Now for the tricky part - transferring the mask to the model and making sure that everything is correctly aligned and centered. To start, I made some very small pencil marks on the wings where I want the mask to go.
And here's where things went south. Before I peeled off the backing paper, I stuck on another sheet of clear mask over the top so that the individual pieces would stay together and not stay on the backing paper. This affected the overall transparency of the mask and there was no way I could see my locating mark. In addition, once the mask was down, some of the pieces stuck to the upper mask when I peeled it away and there was no way I could get them off.
The outer section was peeled away revealing the cuts for demonstration purposes only. The fact that some of the pieces stuck to the upper sheet made this attempt a failure. Note also that there is a tiny dot cut at the center of the mask and this could be a possible result of the creating of the vector file for the cross. It gives me an idea though in that I could perhaps get the cutter to cut a fine cross hair at the center as well as slots in the film so that I can see locating lines that I would pencil on the model. Filed for future.
This picture also reveals that the actual mask patterns are not perfect. Some edges have become rounded and there seems to be some shrinkage of some of the pieces. Maybe this isn't the ideal material after all.
Having learned a lot with that first try, I decided to give some vinyl a shot. Maybe this stuff would be tougher and easier to work with. Now, the vinyl roll that my wife got me along with the machine is actually white, not transparent so I wouldn't use this for my projects but I thought that I'd try it anyway. The process of cutting was repeated as previously described.
This time, I placed the mask on the inner wing surface of my unfinished Anson, having separated the cross components from the surrounding material. This time I will try painting using the mask and there are two ways to go about it - 1) paint all the black and add back all the mask pieces except those representing the white and 2) start with the white bits, then mask over the white paint with the appropriate pieces and shoot the black.

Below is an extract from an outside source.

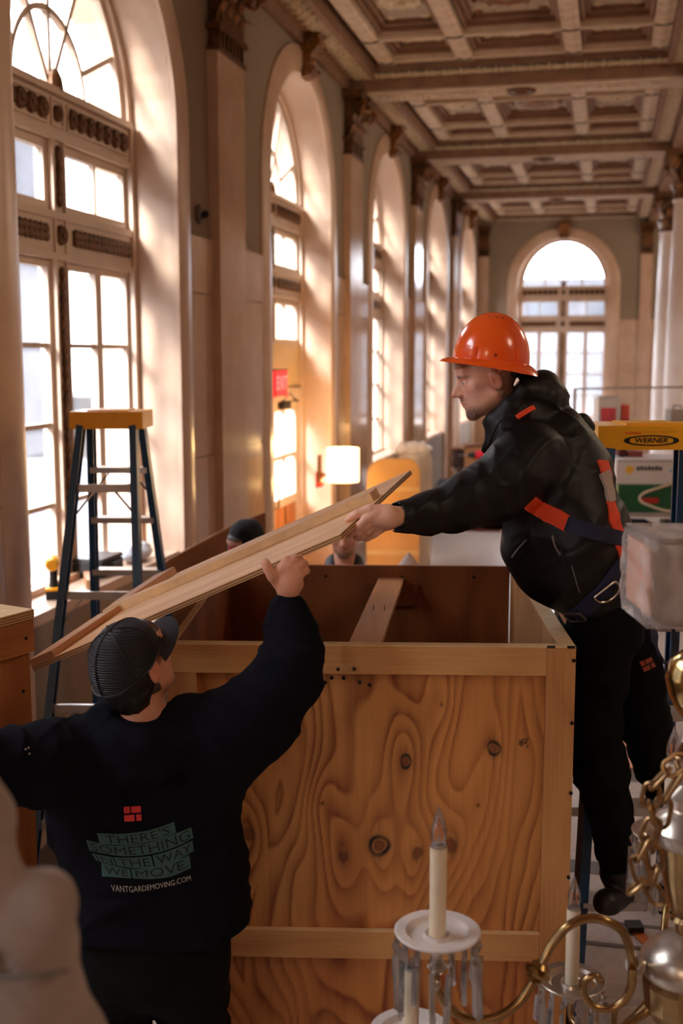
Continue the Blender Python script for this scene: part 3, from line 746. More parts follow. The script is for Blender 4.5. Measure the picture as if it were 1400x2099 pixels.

For this trial, I went with method 1. First, black was sprayed into the full area shown on the left in the above pic. Then I added back in all the masks, starting with the outer L shapes that would cover the outer black edges. I then temporarily added the thicker L pieces that would represent the white sections. Finally the largest mask piece was added - the center cross. Once everything was properly aligned, I removed the thicker L's to reveal the area to be painted white (below).
The white was then sprayed.....
...and the masks removed to reveal an okay cross. A close look reveals some imperfections and the image is nowhere near as sharp as a good decal. Also, some of the white managed to find a thin hole and creep into the outer edges. Maybe method 2 would be better.
It's possible that I may not get an acceptable result in 1/48 scale as these crosses are fairly complex to manipulate. However, I'm not giving up yet as a) I think the other material still has potential and will be superior to vinyl, b) the application techniques can be refined, and c) I think there are some tweaks I can make in the vector file that could help the cutting, as I'm convinced that several of the cuts are being made twice because of the way the file was layered (I made one file with two layers so that I could delete the black bits if I want to make the low-visibility type crosses).
I'll be off to Nanton tomorrow as we're gluing some outer skin on our Mossie so I won't have an update until Wednesday earliest.
I hope the above was of some interest and I'll keep trying to see if these crosses can be made acceptable for my model. Otherwise, it will be back to decals!